De l’année 1864 date, en effet, la renaissance de ce petit peuple dispersé qui, grâce à Memramcook, allait enfin avoir un lien commun lui permettant de se ressaisir et de prendre conscience de ses destinées ; cette même année fatidique vit jeter les bases de la confédération qui, trois ans plus tard, en 1867, fit entrer dans le « Dominion » les Provinces Maritimes. Les Acadiens étaient, en général, opposés à cette annexion ; ils avaient eu, jusqu’à ce jour, peu de rapports avec les Canadiens et ces liens fédéraux leur semblaient, en quelque sorte, les éloigner encore plus de la France dont ils ont conservé l’amour au fond du cœur : « Plusieurs pensaient toujours qu’ « Elle reviendrait » ; plusieurs le pensent encore, s’appuyant sur des prophéties que l’aïeul raconte à ses petits enfants[2] ; on est résigné, on est fidèle à l’Angleterre, mais on aime la France ; il est si naturel, il est si doux d’aimer sa mère, même quand elle n’est plus là ; même quand elle ne doit plus revenir »[3].

Il y a environ 3 000 Français à Memramcook, composant 630 familles qui ont bien conservé le type originel et dont 113 portent le nom de Le Blanc. De plus, comme les prénoms du calendrier ne sont pas inépuisables, les habitants, afin de pouvoir se distinguer entre eux, ont été obligés d’ajouter à leur nom celui de leur père et parfois de leur aïeul ; ils sont ainsi des généalogies vivantes et s’appellent, par exemple : Ephrem à Pacifique ; Anastase à Rufin ; Zoël à Thadée, à François, etc. Ils s’étendent et progressent dans les paroisses environnantes, s’implantent même dans des milieux anglais, sourdement hostiles, d’où l’on ne peut plus les chasser, dès qu’ils y ont pris racine. Un Acadien, du nom de Cormier, vint s’installer à Sackville, vers 1880 ; pour le chasser, on faillit en venir aux coups, mais son courage et sa résolution de leur tenir tête finirent par imposer à ses adversaires ; de guerre las, on le laissa tranquille ; son exemple fut suivi, et il y a actuellement 80 familles françaises dans cette paroisse…
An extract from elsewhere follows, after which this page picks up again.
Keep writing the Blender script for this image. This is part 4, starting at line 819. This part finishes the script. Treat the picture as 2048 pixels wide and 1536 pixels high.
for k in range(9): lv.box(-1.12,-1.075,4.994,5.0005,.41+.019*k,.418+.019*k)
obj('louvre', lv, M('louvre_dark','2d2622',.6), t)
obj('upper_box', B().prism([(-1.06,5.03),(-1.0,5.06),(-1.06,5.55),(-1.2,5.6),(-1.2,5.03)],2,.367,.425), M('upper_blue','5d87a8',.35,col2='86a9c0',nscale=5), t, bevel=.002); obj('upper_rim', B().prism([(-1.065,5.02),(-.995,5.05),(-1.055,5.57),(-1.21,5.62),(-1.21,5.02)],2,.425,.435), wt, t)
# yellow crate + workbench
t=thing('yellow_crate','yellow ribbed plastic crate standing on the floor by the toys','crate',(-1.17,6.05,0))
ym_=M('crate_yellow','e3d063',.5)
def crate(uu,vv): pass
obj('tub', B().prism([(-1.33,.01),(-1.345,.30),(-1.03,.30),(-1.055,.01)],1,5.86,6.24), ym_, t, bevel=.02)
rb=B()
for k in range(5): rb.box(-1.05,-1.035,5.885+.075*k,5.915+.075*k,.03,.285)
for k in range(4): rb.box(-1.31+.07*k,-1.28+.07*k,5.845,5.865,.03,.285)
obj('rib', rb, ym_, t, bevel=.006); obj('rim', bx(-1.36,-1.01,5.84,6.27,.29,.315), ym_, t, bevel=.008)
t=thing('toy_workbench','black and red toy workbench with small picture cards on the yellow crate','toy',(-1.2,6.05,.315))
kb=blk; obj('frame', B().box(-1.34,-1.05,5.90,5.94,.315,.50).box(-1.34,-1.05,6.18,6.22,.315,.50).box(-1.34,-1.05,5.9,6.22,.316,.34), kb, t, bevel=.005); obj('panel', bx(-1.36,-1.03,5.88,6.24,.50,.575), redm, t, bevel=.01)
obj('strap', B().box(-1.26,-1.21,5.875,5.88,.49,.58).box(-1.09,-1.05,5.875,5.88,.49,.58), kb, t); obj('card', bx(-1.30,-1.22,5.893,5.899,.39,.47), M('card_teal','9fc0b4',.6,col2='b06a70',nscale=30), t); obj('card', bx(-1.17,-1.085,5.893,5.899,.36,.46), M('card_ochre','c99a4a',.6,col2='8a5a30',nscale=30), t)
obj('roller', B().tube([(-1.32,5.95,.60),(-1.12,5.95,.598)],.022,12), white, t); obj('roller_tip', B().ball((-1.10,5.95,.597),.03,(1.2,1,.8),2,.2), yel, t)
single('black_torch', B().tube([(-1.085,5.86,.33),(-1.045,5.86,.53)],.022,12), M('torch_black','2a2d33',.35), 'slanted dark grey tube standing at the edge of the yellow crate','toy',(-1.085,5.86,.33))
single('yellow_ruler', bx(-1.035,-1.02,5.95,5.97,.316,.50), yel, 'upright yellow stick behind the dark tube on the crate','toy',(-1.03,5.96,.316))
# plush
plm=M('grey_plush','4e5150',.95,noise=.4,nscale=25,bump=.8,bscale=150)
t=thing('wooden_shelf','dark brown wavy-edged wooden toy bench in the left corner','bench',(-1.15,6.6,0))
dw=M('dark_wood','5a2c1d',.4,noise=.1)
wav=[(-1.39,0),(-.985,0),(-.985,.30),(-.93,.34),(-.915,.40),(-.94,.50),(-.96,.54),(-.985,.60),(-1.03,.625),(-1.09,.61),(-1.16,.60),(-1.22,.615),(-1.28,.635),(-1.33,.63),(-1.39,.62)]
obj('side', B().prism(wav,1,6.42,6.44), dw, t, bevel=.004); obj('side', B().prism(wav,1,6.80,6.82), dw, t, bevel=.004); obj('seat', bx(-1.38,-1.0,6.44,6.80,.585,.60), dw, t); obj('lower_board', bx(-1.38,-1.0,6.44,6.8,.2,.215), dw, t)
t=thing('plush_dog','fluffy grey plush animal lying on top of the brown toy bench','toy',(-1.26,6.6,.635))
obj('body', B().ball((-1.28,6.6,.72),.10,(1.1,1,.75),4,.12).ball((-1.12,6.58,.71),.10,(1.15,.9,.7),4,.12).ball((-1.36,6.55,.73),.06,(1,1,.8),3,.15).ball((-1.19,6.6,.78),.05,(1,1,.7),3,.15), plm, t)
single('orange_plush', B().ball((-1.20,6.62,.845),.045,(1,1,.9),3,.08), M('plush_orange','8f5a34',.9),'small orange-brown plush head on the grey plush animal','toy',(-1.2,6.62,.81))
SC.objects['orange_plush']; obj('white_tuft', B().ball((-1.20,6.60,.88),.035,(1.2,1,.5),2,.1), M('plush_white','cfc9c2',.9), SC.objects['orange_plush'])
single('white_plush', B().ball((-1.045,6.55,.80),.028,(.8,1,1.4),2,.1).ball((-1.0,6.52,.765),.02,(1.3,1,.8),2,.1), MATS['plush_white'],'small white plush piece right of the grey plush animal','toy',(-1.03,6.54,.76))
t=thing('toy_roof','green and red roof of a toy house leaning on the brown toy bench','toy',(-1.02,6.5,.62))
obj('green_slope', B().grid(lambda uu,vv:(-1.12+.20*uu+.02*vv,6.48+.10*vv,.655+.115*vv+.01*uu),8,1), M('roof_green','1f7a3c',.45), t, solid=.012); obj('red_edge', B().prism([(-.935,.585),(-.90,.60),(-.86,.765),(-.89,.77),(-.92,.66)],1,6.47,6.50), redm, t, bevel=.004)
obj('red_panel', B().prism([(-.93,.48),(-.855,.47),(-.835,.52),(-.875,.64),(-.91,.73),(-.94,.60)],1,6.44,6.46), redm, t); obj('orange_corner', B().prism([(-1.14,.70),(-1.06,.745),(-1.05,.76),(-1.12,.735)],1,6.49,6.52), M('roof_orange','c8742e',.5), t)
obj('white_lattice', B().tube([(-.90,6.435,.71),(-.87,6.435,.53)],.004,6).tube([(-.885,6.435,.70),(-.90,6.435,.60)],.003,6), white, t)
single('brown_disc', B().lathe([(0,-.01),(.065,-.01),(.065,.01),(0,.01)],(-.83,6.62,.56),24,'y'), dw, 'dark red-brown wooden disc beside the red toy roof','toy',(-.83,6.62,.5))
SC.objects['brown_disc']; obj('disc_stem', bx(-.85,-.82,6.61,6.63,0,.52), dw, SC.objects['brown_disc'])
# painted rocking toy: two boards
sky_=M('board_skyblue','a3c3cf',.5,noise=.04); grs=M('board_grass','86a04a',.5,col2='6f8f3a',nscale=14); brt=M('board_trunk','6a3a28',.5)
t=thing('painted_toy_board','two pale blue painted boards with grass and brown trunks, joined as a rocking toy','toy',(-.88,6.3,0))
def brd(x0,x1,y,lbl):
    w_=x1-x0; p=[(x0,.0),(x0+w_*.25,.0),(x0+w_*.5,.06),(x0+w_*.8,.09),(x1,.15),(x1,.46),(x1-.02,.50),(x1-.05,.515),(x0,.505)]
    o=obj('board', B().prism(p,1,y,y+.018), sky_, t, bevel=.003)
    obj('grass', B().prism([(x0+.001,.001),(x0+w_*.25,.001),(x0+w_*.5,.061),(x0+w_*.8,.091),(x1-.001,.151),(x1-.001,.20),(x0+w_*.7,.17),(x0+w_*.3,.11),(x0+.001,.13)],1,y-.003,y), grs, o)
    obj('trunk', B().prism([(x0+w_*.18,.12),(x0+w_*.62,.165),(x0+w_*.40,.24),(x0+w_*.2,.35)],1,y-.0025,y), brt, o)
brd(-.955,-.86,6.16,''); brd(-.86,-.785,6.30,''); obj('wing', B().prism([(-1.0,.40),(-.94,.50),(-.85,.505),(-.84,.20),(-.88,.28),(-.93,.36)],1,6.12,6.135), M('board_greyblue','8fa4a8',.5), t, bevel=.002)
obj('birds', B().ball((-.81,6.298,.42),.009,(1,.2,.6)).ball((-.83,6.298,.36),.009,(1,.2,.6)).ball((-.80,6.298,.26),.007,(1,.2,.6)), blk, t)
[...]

Cette vallée de la Memramcook et les hauteurs qui la dominent, émaillées de bouquets d’arbres d’où, ça et là, émergent des clochers, sont aussi bien cultivées que les terres de France et ont un air prospère et

  1. Le Père Lefebvre et l’Acadie. — Montréal, 1898.
  2. Une de ces prophéties est ainsi formulée :

    « Quand sur chaque rivière
    « Moulin tournera,
    « La France reviendra. »

  3. P. Poirier, ouvrage cité, p. 203.